In this file photo, the US Ambassador to Turkey David M. Satterfield pays his respects as he attends a wreath-laying ceremony at the Mausoleum of the Turkish Republic's founder Mustafa Kemal Atatürk (Anıtkabir), in Ankara, on September 4, 2019. Adem ALTAN / AFP

The Turkish Foreign Ministry on Monday summoned US Ambassador David M. Satterfield to express Turkey’s reaction “in the strongest terms” to a US statement concerning the killing of 13 Turkish nationals in northern Iraq on Feb. 14.

Turkey on Sunday accused outlawed Kurdistan Workers’ Party (PKK) militants of executing 13 Turkish nationals, mainly members of the security forces, whom they had held captive in a cave in the Gara region of northern Iraq, where Ankara launched an operation against the PKK on Feb. 10.

The US State Department said on Sunday it “deplores the death of Turkish citizens” but was waiting for further confirmation that Ankara’s account of the 13 men’s death was true.

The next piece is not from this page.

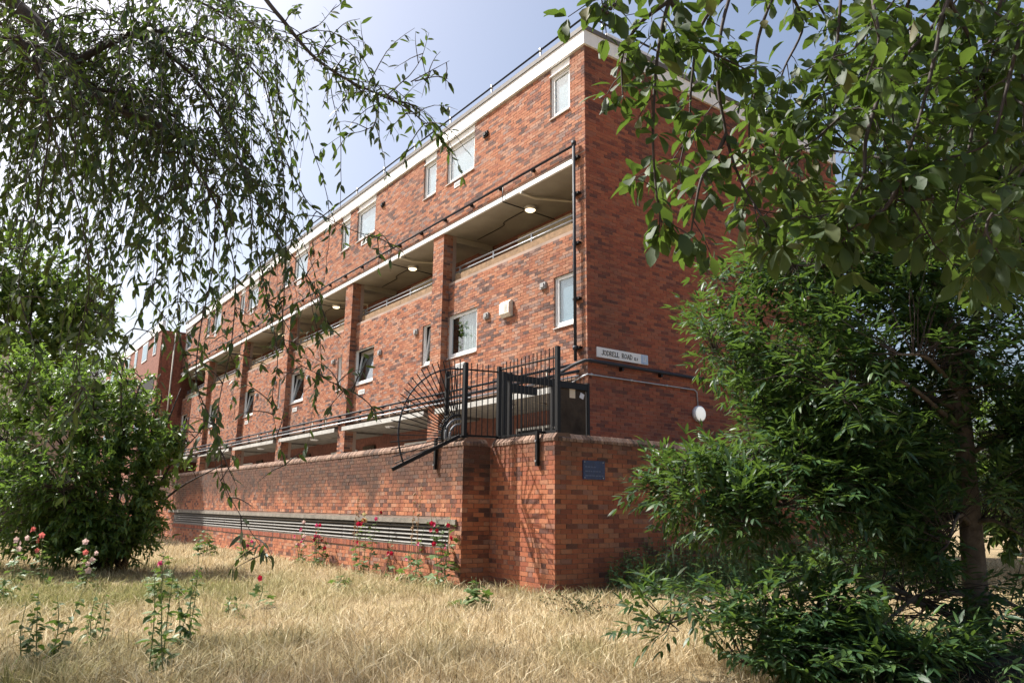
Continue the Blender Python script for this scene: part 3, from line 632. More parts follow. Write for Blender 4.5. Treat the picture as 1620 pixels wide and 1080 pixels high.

The PKK, listed as a terrorist organization by Turkey, the US and the EU, said the 13 died when Turkish forces bombed the cave where the men were being kept.

“If reports of the death of Turkish civilians at the hands of the PKK, a designated terrorist organization, are confirmed, we condemn this action in the strongest possible terms,” the US State Department said in a statement.

The Foreign Ministry’s move came shortly after President Recep Tayyip Erdoğan accused the United States of siding with “terrorists” in northern Iraq.

“The statement made by the United States is a farce,” Erdoğan said in his first public comments on the incident on Monday.

“You said you did not support terrorists, when in fact you are on their side and behind them,” Erdoğan said in televised remarks.

Erdoğan also said no country or organization from now on could question Turkey’s military operations in Syria against the PKK and PKK-linked groups.

In the meantime, the president denied claims by some opposition figures and journalists who said the government had not taken any action to rescue the hostages from the PKK although some had been held for five or six years.

Erdoğan said his government had been considering ways to rescue the hostages and had made many efforts toward this end. He said the government decided to rescue them in a military operation that night, initially killing 42 PKK militants and that the PKK killed the hostages in retaliation.

Erdoğan said the details of the operation and how it unfolded would be explained in parliament by the defense and interior ministers as well as the chief of general staff.